How to turn an old smartphone into a security camera

1. Access Manything’s settings

The majority of Manything’s settings are self-explanatory for the most part. They  are accessed by tapping the cog icon on the app’s main camera screen. 

Alternatively, you can remotely tweak your camera’s settings from another device that’s in Viewer mode.

2. Turn on Stills Mode

Stills Mode lets you switch to time-lapse recording – a good choice if the upload speed of your internet connection is slow. 

Once this is switched on, still images are recorded at three-second intervals, rather than capturing a continuous video stream.

3. Adjust sensitivity settings

Tap Sensitivity Threshold under Motion Detection to fine-tune the camera’s sensitivity to motion. 

Use the slider to adjust this setting on a scale of 1 to 10, where 1 corresponds to small motion events and 10 means large amounts of motion. The default value is 8.

4. Set detection zones

Tap Detection Zones to mask out part of the screen where you don’t want to monitor movement. 

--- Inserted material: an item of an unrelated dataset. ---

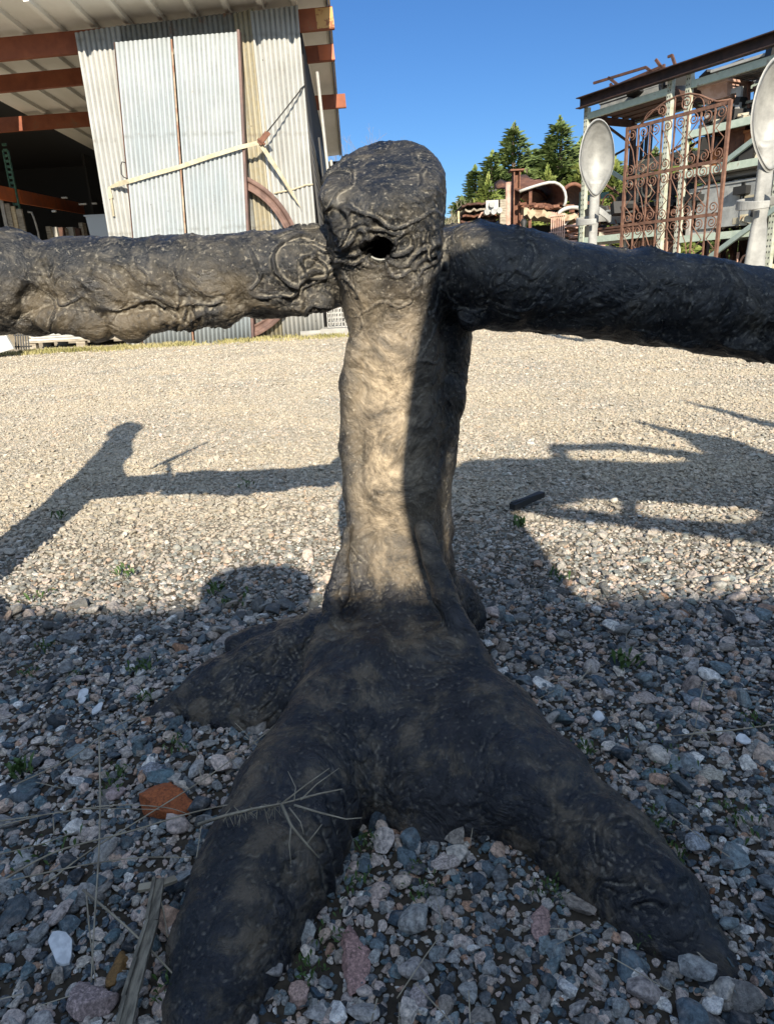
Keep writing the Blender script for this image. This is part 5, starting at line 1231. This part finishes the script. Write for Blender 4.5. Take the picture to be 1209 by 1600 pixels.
stone(112, 997, 54, 22, 6, (.135, .15, .165), 'smooth flat grey oval stone at the far left of the gravel', 'flat_stone', .3, 0, .15, facets=0, lift=.5)
stone(550, 1505, 60, 104, 8, (.30, .185, .165), 'big pinkish granite stone between the two front roots', 'pink_stone', .5, .05, .9)
stone(145, 1568, 90, 62, 9, (.26, .20, .19), 'large pinkish stone at the bottom left edge', 'pink_stone', .6, -.3, 1.)
stone(1088, 1322, 56, 46, 12, (.25, .27, .29), 'grey speckled stone right of the long front root', 'grey_stone', .6, .4, .9)
stone(845, 1440, 34, 70, 13, (.30, .20, .18), 'narrow pinkish stone beside the inner edge of the right root', 'pink_stone', .6, -.4, .7)
stone(1078, 1100, 36, 46, 14, (.15, .175, .20), 'dark slate grey stone with pale veins, right of centre', 'grey_stone', .6, .2, 1.)
stone(1012, 1098, 50, 30, 15, (.33, .28, .25), 'pale brown stone near the dark veined one', 'brown_stone', .55, .2, .6)
stone(695, 1357, 48, 46, 16, (.36, .31, .28), 'pale granite stone just in front of the web of the base', 'granite_stone', .65, .2, .8)
stone(632, 1343, 34, 44, 17, (.10, .14, .165), 'blue-grey stone beside the pale granite in front of the base', 'blue_stone', .65, .3, .5)
stone(570, 1360, 38, 34, 18, (.085, .12, .14), 'dark blue stone nearest the left front root', 'blue_stone', .65, .1, .5)
stone(766, 1363, 30, 36, 19, (.10, .13, .15), 'dark blue stone right of the pale granite', 'blue_stone', .65, .1, .5)
stone(185, 1520, 34, 54, 21, (.20, .11, .035), 'ochre stone beside the strip of bark', 'ochre_stone', .6, .1, .3)
stone(284, 1014, 36, 26, 22, (.30, .17, .10), 'tan orange stone above the left root', 'tan_stone', .6, .4, .4)
stone(240, 1210, 56, 42, 23, (.22, .23, .25), 'grey granite stone above the orange one', 'grey_stone', .6, .3, 1.)
stone(182, 1240, 40, 28, 24, (.36, .28, .27), 'rounded pink stone left of the orange one', 'pink_stone', .6, .2, .6)
stone(36, 1250, 54, 34, 25, (.085, .11, .13), 'dark blue-grey stone near the left edge', 'blue_stone', .55, .3, .3)
stone(660, 1565, 40, 46, 27, (.30, .26, .25), 'speckled grey stone at the bottom edge, centre', 'grey_stone', .6, .3, 1.)
stone(470, 1560, 44, 50, 28, (.36, .25, .21), 'pink stone at the bottom edge by the left root', 'pink_stone', .6, .3, .8)
stone(1110, 1215, 54, 34, 29, (.36, .33, .27), 'pale buff stone right of the long root', 'buff_stone', .55, -.3, .6)
m_chip = two_tone('white_chip', (.46, .49, .52), (.62, .65, .68), 90, .6, bs=200)
for k_, (x, y, w_, h_, r, lab) in enumerate(((132, 1097, 15, 30, -.15, 'small upright white shell chip on the left gravel'), (101, 1502, 30, 58, -.6, 'larger white chip at the lower left'), (155, 1118, 12, 20, .5, 'tiny white chip beside the small upright one'), (1158, 1172, 22, 14, .3, 'white chip on the right gravel'), (934, 1134, 18, 16, 0, 'round white pebble chip right of the root crest'))):
    c = at(x, y, z=0); dep = float((c-np.array([0, 0, CAMH]))@FW); q = MB(); a_, b_ = w_*dep/FPX/2, h_*dep/FPX/2*1.1
    pts = [(math.cos(t)*a_*(1+.2*math.sin(3*t+k_)), math.sin(t)*b_*(1+.15*math.cos(2*t+k_)), 0) for t in np.linspace(0, 2*PI, 11)[:-1]]
    R3 = Matrix.Rotation(.35, 3, 'X') @ Matrix.Rotation(-r, 3, 'Z'); P3 = [Vector((c[0], c[1], float(gh(c[0:1], c[1:2])[0])+.016))+R3 @ Vector(p_) for p_ in pts]
    q.poly(P3, .003, (0, .2, 1)); tag(q.build('white_chip', m_chip, bevel=.0006), lab, 'chip', 'white chips on the gravel')
m_straw = two_tone('dry_straw', (.22, .19, .14), (.36, .32, .24), 30, .85, bs=300, bd=.001)
def g3(x, y, z): P = at(x, y, z=z); return P
def straw(pts, r, label, name='dry_stem', matl=None, taper=.5, n=3):
    P = []; 
    raw = [g3(*p_) for p_ in pts]
    for i in range(len(raw)-1):
        for k in range(6):
            t = k/6; p0 = raw[max(i-1, 0)]; p1 = raw[i]; p2 = raw[i+1]; p3 = raw[min(i+2, len(raw)-1)]
            P.append(.5*((2*p1)+(-p0+p2)*t+(2*p0-5*p1+4*p2-p3)*t*t+(-p0+3*p1-3*p2+p3)*t**3))
    P.append(raw[-1]); m_ = len(P); q = MB(); q.tube(P, [r*(1-(1-taper)*i/m_) for i in range(m_)], 5)
    return tag(q.build(name, matl or m_straw, smooth=True), label, 'dry stem', 'dry stems lying on the gravel')
straw([(20, 1228, .015), (110, 1185, .02), (190, 1130, .025), (245, 1118, .03)], .0012, 'long pale stem crossing the gravel below the left root tip')
straw([(155, 1150, .02), (157, 1240, .03), (155, 1330, .035), (148, 1440, .04), (143, 1535, .02)], .0016, 'upright brown stem standing at the lower left')
straw([(0, 1283, .02), (90, 1270, .03), (180, 1258, .045), (260, 1262, .05), (300, 1275, .04)], .0010, 'thin stem passing over the orange stone')
straw([(0, 1290, .02), (120, 1265, .03), (250, 1265, .03)], .0009, 'faint stem just under the one over the orange stone')
straw([(10, 1372, .015), (90, 1330, .03), (200, 1300, .05), (300, 1270, .07), (370, 1255, .08)], .0014, 'stem reaching from the left edge to the dead twig')
straw([(20, 1375, .02), (130, 1352, .03), (220, 1340, .03), (300, 1340, .02)], .0011, 'stem fanning right at the lower left')
straw([(60, 1390, .02), (140, 1330, .03), (220, 1280, .02), (330, 1210, .05), (410, 1150, .08), (440, 1125, .10), (470, 1122, .10), (478, 1130, .10)], .0011, 'long curving stem hooking over beside the left web')
straw([(130, 1390, .02), (200, 1450, .025), (260, 1510, .02), (330, 1590, .02)], .0016, 'grey stem running down to the bottom edge')
straw([(135, 1390, .03), (140, 1450, .035), (150, 1535, .02)], .0012, 'short stem forking beside the upright brown one')
straw([(244, 1390, .03), (255, 1420, .03), (262, 1465, .02)], .0012, 'short stem at the end of the bark strip')
straw([(0, 1335, .01), (60, 1320, .02), (120, 1300, .02)], .0010, 'short faint stem at the left edge')
straw([(620, 1560, .01), (660, 1500, .02), (690, 1450, .01), (680, 1400, .01)], .0008, 'hair-thin stem between the front roots')
straw([(1209, 1132, .01), (1150, 1140, .02), (1090, 1146, .03), (1050, 1150, .01)], .0014, 'pale stem at the right edge')
straw([(1100, 1065, .06), (1090, 1110, .03), (1085, 1140, .01)], .0011, 'upright thin stem right of centre')
straw([(1075, 1160, .01), (1090, 1140, .03), (1115, 1170, .01)], .0013, 'small bent stem below the dark veined stone')
straw([(820, 870, .01), (840, 930, .02), (850, 960, .01)], .0010, 'thin stem right of the standing limb')
straw([(730, 1150, .01), (980, 1020, .01), (1060, 985, .02)], .0008, 'long faint stem across the right gravel')
straw([(240, 733, .02), (275, 718, .03), (300, 705, .02)], .003, 'thin stick on the sunlit gravel at the left')
straw([(1209, 880, .03), (1190, 893, .02), (1170, 905, .01)], .0018, 'stem at the right edge of the sunlit patch')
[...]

You’ll see the camera view overlaid by a grid. Simply tap those squares in the grid where you want to disable Manything’s motion detection, then tap Back.

5. Configure alerts

You can choose to receive email alerts, push notifications, or both whenever motion is detected or the camera’s status changes – adjust the appropriate switches as you want, then set minimum durations during which you don’t want additional emails or notifications.

6. Tweak video quality

By default, Manything picks a ‘fair quality’ setting for video, but you can change this up or down separately for your device’s Wi-Fi and mobile data connections.

Additionally, you can set monthly data limits – from 2 to 20GB for Wi-Fi, and 100MB to 2GB for 3G – if required.